By: Tim Ryan

It’s not news that we have had a growing and thriving startup community for several years. Even longer, our region has struggled to come up with a name to market ourselves by. We’ve all heard the narrative time and time again. Where is Hampton Roads? What does Hampton Roads even mean? The locals understand the naming convention, yet, the rest of the world doesn’t seem to have a clue. As the world becomes “smaller” and more competitive, we need to become more coordinated to even be in contention to expand our entrepreneurial footprint.

Disclaimer: We are not trying to introduce a new brand or solve the region’s branding identity.

First take: Let’s focus on what we are known for. Three primary segments fuel our region’s economy:

  • Military
  • Shipping industry
  • Tourism

What do all three of these have in common? WATER.

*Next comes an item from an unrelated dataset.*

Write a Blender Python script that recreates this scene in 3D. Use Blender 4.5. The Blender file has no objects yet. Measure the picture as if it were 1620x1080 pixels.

To expand on this a bit further, we are home to one of the largest natural harbors in the world. Our region’s history was built on shipbuilding. We are home to the world’s largest Navy base. With the deepest ports in the world, we can support the largest cargo ships in existence. Tourists enjoy 26 miles of beaches and coastline in our area, and in 2025, we will be home to a year-round cruise industry.

What is synonymous with water? Anchors

Second take: We’ve all heard of Silicon Valley. What started in the early 1900s stemming from a Navy research and technology site, Stanford University, then further developed the talent needed to grow the area into what it has become today.

Several technology regions use “Silicon” in their name today.

Silicon Alley: New York

Silicon Basin: Columbus, Ohio

Silicon Bayou: New Orleans, Louisiana

Silicon Beach: Los Angeles, California

Silicon Desert: Chandler, Arizona

Silicon Harbor: Charleston, South Carolina

Silicon Hill: Washington DC

Silicon Hills: Austin, Texas

Silicon Hollar: Boone, North Carolina

Silicon Forest: Oregon

Silicon Mountain: Colorado

Silicon Peach: Atlanta, Georgia

Silicon Prairie: Dallas Metro, Texas

Silicon Slopes: Salt Lake City, Utah

Silicon Speedway: Indianapolis, Indiana

Silicon Valley: San Jose, California

Third take: Our startups, founders, and entrepreneurial community are more robust together rather than trying to compete alone. A community is needed to put ourselves on the map. Founders, service providers, investors, consumers, media, and the act of attracting and retaining talent will benefit from dropping their anchors as part of something bigger than themselves.

By taking the existing and accepted “Silicon” and adding something symbolic to water and our region, “Anchor.” We welcome you to Silicon Anchor.

Silicon Anchor, Anchor

This is an open invitation to you all. Everyone is included, and we encourage you to embrace being part of the Silicon Anchor region. The future of our region depends on you.